* COLLECTED MATERIAL
======

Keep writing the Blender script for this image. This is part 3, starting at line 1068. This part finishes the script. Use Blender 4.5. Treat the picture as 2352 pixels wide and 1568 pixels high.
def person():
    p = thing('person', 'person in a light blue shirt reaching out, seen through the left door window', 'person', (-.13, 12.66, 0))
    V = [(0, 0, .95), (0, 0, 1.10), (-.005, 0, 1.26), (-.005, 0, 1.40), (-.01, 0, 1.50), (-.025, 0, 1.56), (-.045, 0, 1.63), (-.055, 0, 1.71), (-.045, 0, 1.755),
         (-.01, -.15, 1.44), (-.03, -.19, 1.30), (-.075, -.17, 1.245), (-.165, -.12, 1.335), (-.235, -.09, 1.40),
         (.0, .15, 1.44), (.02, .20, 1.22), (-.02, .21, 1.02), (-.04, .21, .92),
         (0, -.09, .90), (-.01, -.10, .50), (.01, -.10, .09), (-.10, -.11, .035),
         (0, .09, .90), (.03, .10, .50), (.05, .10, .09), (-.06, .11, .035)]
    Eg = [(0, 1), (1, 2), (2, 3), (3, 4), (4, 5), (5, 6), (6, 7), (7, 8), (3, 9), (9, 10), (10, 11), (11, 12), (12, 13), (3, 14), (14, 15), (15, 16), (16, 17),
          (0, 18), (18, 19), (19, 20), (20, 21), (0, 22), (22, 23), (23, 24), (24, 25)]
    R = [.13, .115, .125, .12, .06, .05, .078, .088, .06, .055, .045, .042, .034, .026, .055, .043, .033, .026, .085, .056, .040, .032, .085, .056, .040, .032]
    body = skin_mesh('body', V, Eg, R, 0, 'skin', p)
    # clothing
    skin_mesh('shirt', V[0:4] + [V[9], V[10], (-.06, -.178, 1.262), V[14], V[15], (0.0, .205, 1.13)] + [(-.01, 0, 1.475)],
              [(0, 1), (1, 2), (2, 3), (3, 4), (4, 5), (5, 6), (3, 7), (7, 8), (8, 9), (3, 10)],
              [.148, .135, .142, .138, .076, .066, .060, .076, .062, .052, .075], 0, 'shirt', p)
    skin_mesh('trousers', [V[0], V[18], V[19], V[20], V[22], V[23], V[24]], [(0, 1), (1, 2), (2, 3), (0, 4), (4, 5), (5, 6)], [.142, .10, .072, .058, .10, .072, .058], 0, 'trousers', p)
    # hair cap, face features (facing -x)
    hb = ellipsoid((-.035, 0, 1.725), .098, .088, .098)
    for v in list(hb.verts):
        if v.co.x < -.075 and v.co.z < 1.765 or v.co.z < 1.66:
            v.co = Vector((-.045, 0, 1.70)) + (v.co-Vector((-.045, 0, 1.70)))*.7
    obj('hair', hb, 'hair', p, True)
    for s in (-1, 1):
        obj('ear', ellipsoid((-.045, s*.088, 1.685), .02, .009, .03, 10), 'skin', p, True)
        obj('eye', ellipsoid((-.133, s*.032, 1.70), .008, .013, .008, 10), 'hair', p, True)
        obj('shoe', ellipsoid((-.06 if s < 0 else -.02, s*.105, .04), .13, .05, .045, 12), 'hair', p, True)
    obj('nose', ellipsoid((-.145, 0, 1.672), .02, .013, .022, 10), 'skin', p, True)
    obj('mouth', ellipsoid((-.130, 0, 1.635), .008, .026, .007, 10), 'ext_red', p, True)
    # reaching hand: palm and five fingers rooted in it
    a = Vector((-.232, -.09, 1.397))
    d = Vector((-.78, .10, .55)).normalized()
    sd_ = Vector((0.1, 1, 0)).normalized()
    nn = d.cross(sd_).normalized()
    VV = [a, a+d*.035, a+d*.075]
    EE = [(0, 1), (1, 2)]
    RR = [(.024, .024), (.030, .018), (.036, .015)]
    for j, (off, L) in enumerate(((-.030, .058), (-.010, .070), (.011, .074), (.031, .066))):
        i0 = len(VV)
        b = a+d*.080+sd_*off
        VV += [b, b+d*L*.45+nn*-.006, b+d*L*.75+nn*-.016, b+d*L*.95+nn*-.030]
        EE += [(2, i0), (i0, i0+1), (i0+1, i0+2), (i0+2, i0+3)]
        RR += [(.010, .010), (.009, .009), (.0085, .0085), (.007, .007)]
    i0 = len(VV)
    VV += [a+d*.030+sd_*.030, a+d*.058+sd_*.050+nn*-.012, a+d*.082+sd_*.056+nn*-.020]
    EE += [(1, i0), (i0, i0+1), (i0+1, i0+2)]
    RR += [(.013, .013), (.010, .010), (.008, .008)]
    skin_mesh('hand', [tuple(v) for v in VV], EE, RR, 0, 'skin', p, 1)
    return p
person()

======

* WHAT NEEDS TO BE DONE
Make an exact copy of the data above.

* THE RESULT
Keep writing the Blender script for this image. This is part 3, starting at line 1068. This part finishes the script. Use Blender 4.5. Treat the picture as 2352 pixels wide and 1568 pixels high.
def person():
    p = thing('person', 'person in a light blue shirt reaching out, seen through the left door window', 'person', (-.13, 12.66, 0))
    V = [(0, 0, .95), (0, 0, 1.10), (-.005, 0, 1.26), (-.005, 0, 1.40), (-.01, 0, 1.50), (-.025, 0, 1.56), (-.045, 0, 1.63), (-.055, 0, 1.71), (-.045, 0, 1.755),
         (-.01, -.15, 1.44), (-.03, -.19, 1.30), (-.075, -.17, 1.245), (-.165, -.12, 1.335), (-.235, -.09, 1.40),
         (.0, .15, 1.44), (.02, .20, 1.22), (-.02, .21, 1.02), (-.04, .21, .92),
         (0, -.09, .90), (-.01, -.10, .50), (.01, -.10, .09), (-.10, -.11, .035),
         (0, .09, .90), (.03, .10, .50), (.05, .10, .09), (-.06, .11, .035)]
    Eg = [(0, 1), (1, 2), (2, 3), (3, 4), (4, 5), (5, 6), (6, 7), (7, 8), (3, 9), (9, 10), (10, 11), (11, 12), (12, 13), (3, 14), (14, 15), (15, 16), (16, 17),
          (0, 18), (18, 19), (19, 20), (20, 21), (0, 22), (22, 23), (23, 24), (24, 25)]
    R = [.13, .115, .125, .12, .06, .05, .078, .088, .06, .055, .045, .042, .034, .026, .055, .043, .033, .026, .085, .056, .040, .032, .085, .056, .040, .032]
    body = skin_mesh('body', V, Eg, R, 0, 'skin', p)
    # clothing
    skin_mesh('shirt', V[0:4] + [V[9], V[10], (-.06, -.178, 1.262), V[14], V[15], (0.0, .205, 1.13)] + [(-.01, 0, 1.475)],
              [(0, 1), (1, 2), (2, 3), (3, 4), (4, 5), (5, 6), (3, 7), (7, 8), (8, 9), (3, 10)],
              [.148, .135, .142, .138, .076, .066, .060, .076, .062, .052, .075], 0, 'shirt', p)
    skin_mesh('trousers', [V[0], V[18], V[19], V[20], V[22], V[23], V[24]], [(0, 1), (1, 2), (2, 3), (0, 4), (4, 5), (5, 6)], [.142, .10, .072, .058, .10, .072, .058], 0, 'trousers', p)
    # hair cap, face features (facing -x)
    hb = ellipsoid((-.035, 0, 1.725), .098, .088, .098)
    for v in list(hb.verts):
        if v.co.x < -.075 and v.co.z < 1.765 or v.co.z < 1.66:
            v.co = Vector((-.045, 0, 1.70)) + (v.co-Vector((-.045, 0, 1.70)))*.7
    obj('hair', hb, 'hair', p, True)
    for s in (-1, 1):
        obj('ear', ellipsoid((-.045, s*.088, 1.685), .02, .009, .03, 10), 'skin', p, True)
        obj('eye', ellipsoid((-.133, s*.032, 1.70), .008, .013, .008, 10), 'hair', p, True)
        obj('shoe', ellipsoid((-.06 if s < 0 else -.02, s*.105, .04), .13, .05, .045, 12), 'hair', p, True)
    obj('nose', ellipsoid((-.145, 0, 1.672), .02, .013, .022, 10), 'skin', p, True)
    obj('mouth', ellipsoid((-.130, 0, 1.635), .008, .026, .007, 10), 'ext_red', p, True)
    # reaching hand: palm and five fingers rooted in it
    a = Vector((-.232, -.09, 1.397))
    d = Vector((-.78, .10, .55)).normalized()
    sd_ = Vector((0.1, 1, 0)).normalized()
    nn = d.cross(sd_).normalized()
    VV = [a, a+d*.035, a+d*.075]
    EE = [(0, 1), (1, 2)]
    RR = [(.024, .024), (.030, .018), (.036, .015)]
    for j, (off, L) in enumerate(((-.030, .058), (-.010, .070), (.011, .074), (.031, .066))):
        i0 = len(VV)
        b = a+d*.080+sd_*off
        VV += [b, b+d*L*.45+nn*-.006, b+d*L*.75+nn*-.016, b+d*L*.95+nn*-.030]
        EE += [(2, i0), (i0, i0+1), (i0+1, i0+2), (i0+2, i0+3)]
        RR += [(.010, .010), (.009, .009), (.0085, .0085), (.007, .007)]
    i0 = len(VV)
    VV += [a+d*.030+sd_*.030, a+d*.058+sd_*.050+nn*-.012, a+d*.082+sd_*.056+nn*-.020]
    EE += [(1, i0), (i0, i0+1), (i0+1, i0+2)]
    RR += [(.013, .013), (.010, .010), (.008, .008)]
    skin_mesh('hand', [tuple(v) for v in VV], EE, RR, 0, 'skin', p, 1)
    return p
person()